The Bitterness of Chocolate

The contemplative practices have forced me to reconcile with the fact that I take part in the food system, a system that profits off of child labor and sustains the inequalities between multi-billion companies and farmers in the Global South. This became more apparent to me through the contemplative practice on chocolate.

Before the contemplative practice, I saw myself as a chocolate fiend. Coming from a transnational family, my mother usually enlists her siblings for brands of chocolates uncommon in the States. With an abundant amount of chocolate in my house, I associated chocolate with family and a quick sugar pick me up, but through the practice, I realized at the heart of each bite is the cocoa bean.

A picture I took of some of the chocolate in my house

A cocoa bean

Source: Wikimedia Commons

Make Chocolate Fair reports that about 90% of farmers’ incomes from the Ivory Coast depend on the cocoa bean which is to be an annual average of $2,400 for a typical farm family. This compensation is microscopic compared to the total global retail sales of the chocolate industry which was reported to be 98 billion dollars in 2016.

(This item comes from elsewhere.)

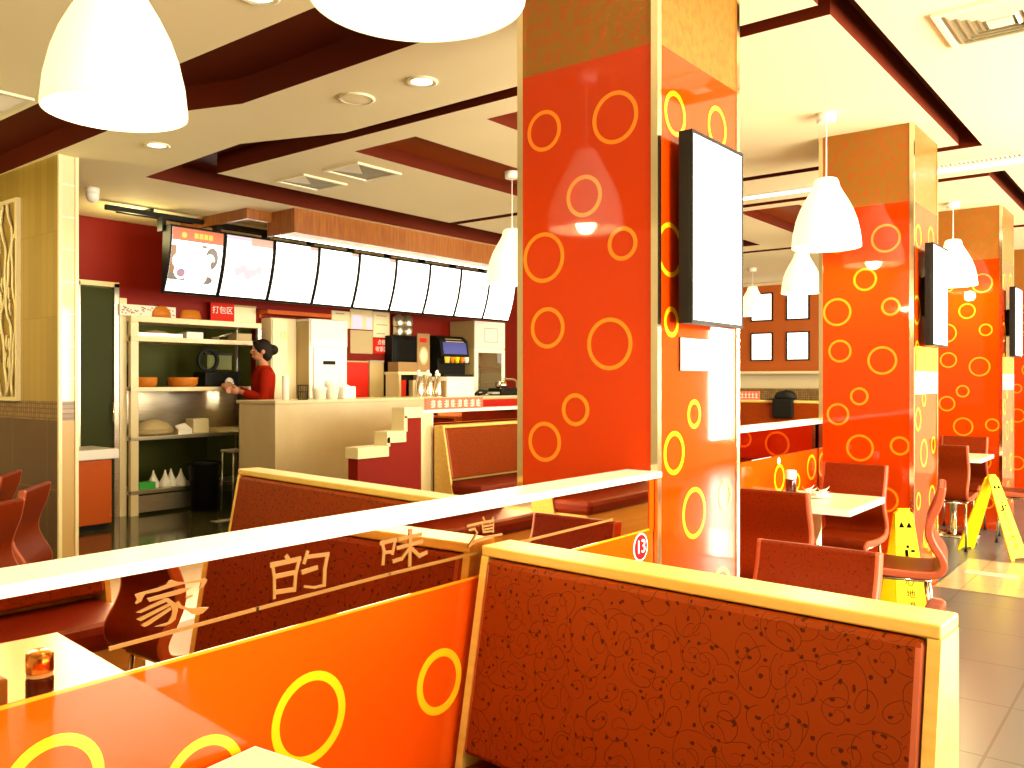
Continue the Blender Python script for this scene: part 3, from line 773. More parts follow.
mb = MB(); mb.lathe([(.05, .0), (.085, .012), (.09, .016), (.05, .006), (.001, .005)], M['white'], seg=24, cap0=True); mb.build('dish', t)
mb = MB()
for k in range(7):
    a = k * .9; x = .045 * math.cos(a); y = .045 * math.sin(a); hgt = .02 + .012 * (k % 3)
    vs = []
    mb.face([(x - .03, y - .02, .012), (x + .03, y - .015, .012 + hgt), (x + .02, y + .03, .014 + hgt * .6), (x - .025, y + .025, .012 + hgt * 1.2)], M['paper'])
    mb.face([(x - .03, y + .02, .010), (x + .01, y - .035, .012 + hgt * 1.4), (x + .035, y + .01, .012)], M['paper'])
mb.build('napkin', t)
t = thing('paper_cup', 'small white cup at the far corner of the table before the third column', 'cup', (8.45, 1.82, .72))
mb = MB(); mb.lathe([(.03, 0), (.04, .075), (.036, .075), (.027, .005)], M['white'], seg=20, cap0=True); mb.build('body', t)
mb = MB(); mb.lathe([(.039, .075), (.043, .077), (.041, .082), (.036, .08)], M['white'], seg=20); mb.build('rim', t)

# ------------------------------------------------------------------ wet floor signs
PRINT = mat('black_print', (.004, .004, .003), .95, spec=0.0)
def floor_sign(loc, rz, spread, label):
    t = thing('floor_sign', label, 'floor sign', loc, rz, group='yellow wet floor signs')
    H = .63
    for s in (-1, 1):
        mb = MB(); bm = mb.bm
        top = Vector((s * .008, 0, H)); bot = Vector((s * spread, 0, 0))
        ax = (bot - top); n = Vector((s * H, 0, spread)).normalized()
        outline = [(-.028, .0), (-.050, .03), (-.074, .56), (-.090, 1), (-.062, 1), (-.045, .97), (.045, .97), (.062, 1), (.090, 1), (.074, .56), (.050, .03), (.028, .0)]
        A = [bm.verts.new(top + ax * v + Vector((0, y, 0)) + n * .006) for y, v in outline]
        B = [bm.verts.new(top + ax * v + Vector((0, y, 0)) - n * .006) for y, v in outline]
        k = mb.mi(M['yellow'])
        for q in (A, B): f = bm.faces.new(q); f.material_index = k
        for i in range(len(A)):
            f = bm.faces.new([A[i], A[(i + 1) % len(A)], B[(i + 1) % len(A)], B[i]]); f.material_index = k
        pn = mb.build('panel', t)
        # printed warning pictogram and lines on each panel
        mb = MB(); kk = PRINT
        def at(y, v, o=.0068): return top + ax * v + Vector((0, y, 0)) + n * o
        for sy in (-.021, .021):
            mb.face([tuple(at(sy + a, b)) for a, b in ((0, .10), (.017, .155), (-.017, .155))], kk)
        def bar(y0, y1, v0, v1): mb.face([tuple(at(y0, v0)), tuple(at(y1, v0)), tuple(at(y1, v1)), tuple(at(y0, v1))], kk)
        bar(-.03, .03, .44, .45); bar(-.042, -.02, .35, .37); bar(-.012, .004, .31, .335); bar(-.004, .014, .352, .42); bar(.012, .045, .41, .425)
        pm = mb.build('pictogram', pn)
        d = ax.normalized()
        for i, chs in enumerate('小心地滑'):
            v = .53 + i * .105
            o = text_mesh(chs, .052, kk, 'lettering', pn, (0, 0, 0), (0, 0, 0), .0004)
            X = Vector((0, s, 0)); Y = -d; Z = X.cross(Y)
            o.matrix_local = Matrix.Translation(at(0, v)) @ Matrix((X, Y, Z)).transposed().to_4x4()
    mb = MB(); mb.box(-.014, .014, -.034, .034, H - .012, H + .012, M['yellow'], .005); mb.build('hinge', t)
    return t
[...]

chocolate bar broken up into fragments describing the share in the value chain of chocolate production. 6.6% going toward cocoa farmers, 35.2% for chocolate manufacturers, and 44.2% for retail. 4.3% for taxes/marketing board, 2.1% for transportation and traders, and 7.6% for processors and grinders.

The percentage breakdown of share in the value chain of chocolate production.

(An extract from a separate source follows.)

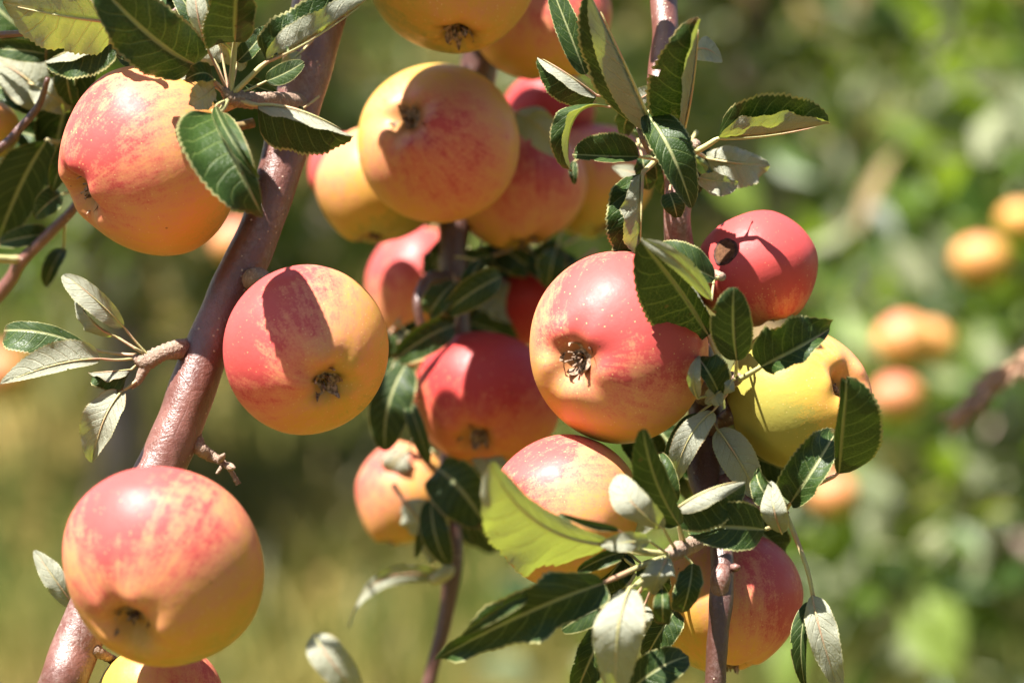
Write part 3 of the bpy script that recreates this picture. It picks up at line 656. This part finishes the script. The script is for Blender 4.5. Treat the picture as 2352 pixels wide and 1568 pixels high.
L((1480, 1390, -36), (1455, 1440, -40), (1440, 1500, -32), (-30, 4, 4), (34, 0, 4), (1520, 1300, -44), 0.08)
for q, (u, v, dz) in enumerate([(1470, -260, 0), (1530, -480, 20), (1440, -760, 10), (1620, -1000, 40)]):
    spray(B2, u, v, dz, 6, 60, 60 + q, 140)

# ---- shaded branch in the middle, behind the focus
B3 = Branch('shaded dark branch dropping through the blurred apple cluster in the centre', (1180, -2000, 170))
B3.tube('limb', [(1180, -2000, 170, 120), (1160, -1100, 165, 110), (1150, -400, 160, 100), (1120, 0, 160, 92), (1085, 250, 160, 84), (1052, 470, 155, 74), (1040, 600, 150, 66), (1050, 760, 150, 60), (1046, 960, 150, 56), (1030, 1130, 145, 54),
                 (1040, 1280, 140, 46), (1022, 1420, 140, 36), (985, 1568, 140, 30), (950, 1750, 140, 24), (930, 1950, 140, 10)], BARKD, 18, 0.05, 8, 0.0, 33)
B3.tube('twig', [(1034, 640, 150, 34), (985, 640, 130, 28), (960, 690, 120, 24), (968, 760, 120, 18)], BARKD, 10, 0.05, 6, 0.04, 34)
B3.tube('twig', [(1036, 1300, 140, 26), (1020, 1318, 132, 34), (990, 1335, 130, 22)], STALK, 10, 0.05, 6, 0.03, 35)
L = B3.leaf
L((1042, 748, 118), (980, 775, 108), (900, 832, 116), (10, 34, 0), (-8, -36, -2), (1050, 720, 140), 0.06)
L((1152, 636, 112), (1090, 668, 104), (1018, 722, 112), (10, 30, 0), (-10, -34, 0), (1050, 640, 140), 0.06)
L((932, 838, 112), (892, 930, 106), (884, 1036, 112), (46, 8, 4), (-40, -4, 0), (1040, 800, 140), 0.08)
L((938, 920, 108), (962, 990, 102), (986, 1066, 108), (16, -6, 4), (-18, 6, 6), (1040, 860, 140), 0.08)
L((1006, 1076, 126), (1062, 1128, 118), (1114, 1204, 124), (38, -42, 0), (-50, 40, 0), (1046, 1040, 148), 0.06)
L((990, 1150, 120), (1000, 1230, 114), (1030, 1300, 120), (30, 0, 0), (-30, 0, 0), (1040, 1120, 140), 0.08)
L((1046, 648, 118), (1010, 684, 110), (984, 726, 116), (26, 16, 4), (-30, -10, 2), (1042, 630, 140), 0.08)
L((1046, 1330, 150), (878, 1330, 138), (800, 1446, 150), (6, -20, 10), (-10, 22, 10), (1030, 1310, 140), 0.08)
L((720, 1456, 130), (762, 1520, 122), (832, 1610, 130), (-32, 16, 4), (34, -18, 6), (900, 1700, 140), 0.05)
L((990, 1150, 128), (974, 1210, 122), (954, 1282, 128), (14, 4, 4), (-14, -2, 6), (1030, 1120, 140), 0.06)
L((1186, 258, 118), (1236, 290, 112), (1296, 356, 118), (-18, 34, 0), (22, -34, 4), (1110, 230, 150), 0.06)
L((1215, 268, 104), (1250, 268, 100), (1290, 296, 104), (0, 10, 6), (2, -9, 8), (1150, 250, 150), 0.04)
L((1080, 1020, 118), (1130, 1070, 112), (1180, 1090, 118), (-10, 26, 2), (12, -30, 4), (1050, 1000, 145), 0.08)
L((1105, 600, 118), (1080, 640, 112), (1060, 690, 118), (20, 8, 2), (-20, -6, 4), (1046, 590, 140), 0.08)
L((930, 905, 118), (900, 860, 112), (915, 815, 118), (-18, 0, 2), (20, 0, 4), (1040, 880, 145), 0.06)
for q, (u, v, dz) in enumerate([(1130, -230, 150), (1000, -360, 90), (1200, -420, 140), (1080, -640, 150), (1240, -800, 170), (930, -300, 120), (1290, -250, 130), (1120, -130, 120), (1180, -300, 110)]):
    spray(B3, u, v, dz, 6, 60, 80 + q, 150)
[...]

Source: https://makechocolatefair.org/issues/cocoa-prices-and-income-farmers-0

Not only is the pay insufficient for the actual value of the extensive labor, but the chocolate industry is infamous for utilizing child labor. Many broken promises have been made by companies like Hershey and Nestle to eradicate the use of child labor that fall flat due to the complexity of reasons such as poverty, lack of farm-level supervision, and the reverberation of civil war within the area. Many of these reasons for companies’ shortcomings are also weak links within the greater living food system that spans beyond chocolate.

While listening to Karen’s voice pull me into a state of self-awareness about the different parts of the commodity chains within the production of chocolate, I began to notice the bitterness of chocolate.